Com quase 70% dos desempregados negros, falar em racismo reverso do Magazine Luiza não é apenas hipocrisia, é burrice

Com quase 70% dos desempregados negros, falar em racismo reverso do Magazine Luiza não é apenas hipocrisia, é burrice

Pela primeira vez na história, um gigante do ramo varejista, o Magazine Luiza, abriu um processo seletivo exclusivamente para negros. O intuito é reestruturar o cenário diretivo, tendo em vista que seus quadros contam com 53% de funcionário pretos e pardos, mas apenas 16% deles ocupam cargos de liderança. O debate sobre o racismo, principalmente o estrutural, ainda gera fervores no que tange a atitudes reparatórias e inclusivas. Por essa razão, surgiram críticas no sentido de a empresa promover um “racismo reverso” e de segregar outras raças com a sua atitude. Essa espécie de insurgência apenas demonstra que o Brasil vir a se tornar uma democracia racial não passa de mera utopia. E também que tentar reparar as sequelas de séculos de racismo, por aqui, ainda incomoda muito.

Um país com plena igualdade para pessoas, independente da sua condição, gênero ou cor, parece um sonho distante em qualquer lugar do planeta. No Brasil, onde a abolição da escravatura foi das mais tardias do continente, essa tentativa parece ser ainda mais complexa e distante. A marginalização do povo negro, imposta de cima para baixo, vem desde os primórdios da Lei Áurea e segue firme e sem maiores abalos, ainda que muitos neguem haver por essas terras as evidentes condições de segregação racial. Porém, uma simples análise sobre os programas de trainee das grandes empresas do país nas últimas décadas é condição suficiente para se notar que a prevalência de pessoas brancas nos cargos diretivos parece ser uma regra geral. Tentar inverter esse padrão excludente, por essa razão, é uma verdadeira promoção de igualdade.

Essa não é a primeira vez que a histeria sobre assuntos como esse ocorre e nem vai ser a última. A implementação de cotas raciais em seleções, vestibulares e concursos públicos instaurou, à época, debates intensos sobre as questões relativas à meritocracia, ao princípio da igualdade constitucional e ao famigerado “racismo reverso”. Nada diferente do que costuma ocorrer quando se tenta alterar estruturas solidificadas de perpetuação do racismo, e exemplos históricos não faltam.
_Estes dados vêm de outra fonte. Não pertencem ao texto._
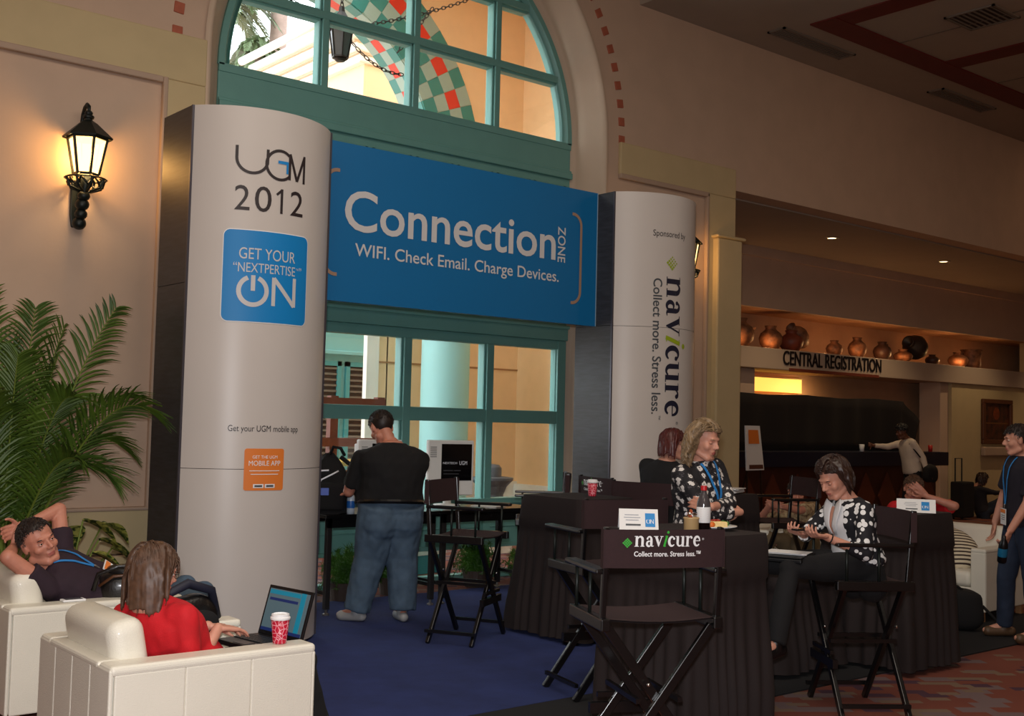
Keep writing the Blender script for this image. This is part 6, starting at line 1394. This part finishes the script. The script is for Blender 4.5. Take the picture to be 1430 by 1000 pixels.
# ---- person sitting on the far floor
o, H, A, R_, F_ = person('person in dark clothes sitting on the far floor beside the suitcase', (21.35, 11.4, 0), (21.35, 11.42, .14), (21.30, 11.50, .62), (21.37, 11.42, .76), (.8, -.5, -.3), (0, 0, 1), (.75, -.65, 0), 'f', 1.0,
    hands=[((21.75, 11.0, .48), (21.45, 11.0, .4), (.8, 0, .1), (0, 0, -1), .5), ((21.85, 11.2, .50), (21.65, 11.5, .4), (.8, -.2, .1), (0, 0, -1), .5)],
    legs=[((21.80, 11.0, .42), (22.20, 10.9, .10), (1, -.2, 0)), ((21.87, 11.2, .40), (22.30, 11.15, .10), (1, -.2, 0))], shirt=mat('charcoal_jacket', (.12, .11, .14), .9), trous=mat('dark_jeans', (.13, .16, .22), .9), voxel=.014, simple=True)
hair(H, o, hdark, 'long', .2, 160, .004, 19, side=-.03, vol=.01, rad=.006, far=True)
cc = B().lathe([(0, 0), (.03, 0), (.04, .11), (0, .11)], n=12).obj('drink_cup', M['tilered'], smooth=True); cc.location = (21.87, 11.12, .52); tag(cc, 'small reddish cup held by the person sitting on the floor', 'cup')
# ---- man standing at the right edge with a bottle
o, H, A, R_, F_ = person('bearded man in dark polo and jeans standing at the right edge holding a bottle', (8.97, 4.47, 0), (8.99, 4.47, .96), (8.96, 4.45, 1.47), (8.90, 4.47, 1.605), (-.62, .74, -.12), (0, 0, 1), (-.75, .60, 0), 'm', 1.02,
    hands=[((9.12, 4.79, .85), (9.32, 4.77, 1.1), (-.1, .1, -1), (-.5, .5, 0), .5), ((8.67, 4.43, .84), (8.92, 4.12, 1.08), (-.35, .15, -.7), (-.1, .9, 0), 1.0)],
    legs=[((9.02, 4.62, .50), (9.09, 4.67, .10), (-.7, .7, 0)), ((8.95, 4.37, .50), (8.97, 4.35, .10), (-.7, .6, 0))], shirt=mat('navy_polo', (.11, .09, .14), .85, 0, .1, 20), sleeve=.42, trous=mat('dark_denim', (.14, .19, .28), .85, 0, .2, 12), voxel=.0075, brow=hdark, jaw=1.05, shoes=mat('tan_shoe', (.35, .26, .18), .5))
hair(H, o, hgrey, 'short', .014, 700, 0, 21, front=.060, side=.0, rad=.0024)
lanyard(o, .38, bs=1.1)
bw_ = thing('drink_bottle', 'dark bottle with blue label held by the man at the right edge', 'bottle', (8.625, 4.455, .66)); bw_.rotation_euler = (math.radians(12), math.radians(-12), 0)
B().lathe([(0, 0), (.031, 0), (.035, .01), (.035, .13), (.028, .165), (.014, .19), (.014, .215), (0, .215)], n=20).obj('body', M['blackplastic'], bw_, smooth=True)
B().lathe([(.0358, .05), (.0362, .052), (.0362, .115), (.0358, .118)], n=20).obj('label_band', mat('teal_label', (.10, .42, .58), .4), bw_, smooth=True)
Agora, essas mesmas vozes afirmam que bastaria alterar a contratação exclusiva de “negros” para “brancos” para provar que existe um crime de racismo cometido pela empresa. Contudo, essas pessoas parecem ignorar a realidade à sua volta, onde negros representam quase 70% do total de desempregados e recebem quase metade dos salários dos brancos, além de serem uma minoria ínfima nos cargos diretivos das grandes empresas. O grito soa mais como manutenção de privilégio do que qualquer outra coisa.

O Brasil definitivamente não está pronto para debates sérios sobre temas delicados. Em se tratando de mercado de trabalho, o fenótipo ainda é fator determinante para a ocupação dos altos cargos da esfera privada, e alterar essa estrutura cristalizada deve ser ação primordial no âmbito reparatório. Apenas reconhecer privilégios e dizer que “vidas negras importam” não basta: é preciso tomar contundentes atitudes antirracistas que quebrem o monopólio da cor do mercado de trabalho. Nesse quesito, o Magazine Luiza parece dar um valioso e importante passo rumo às correções históricas.

Diante da histeria, nunca é demais reafirmar que a igualdade constitucional privilegia o tratamento igual a iguais, mas desigual a desiguais. Uma empresa gigante tomar uma medida desse porte pode fazer surgir um efeito cascata para muitas outras. É uma atitude notabilíssima, que merece ser valorizada e, mais que isso, copiada país afora.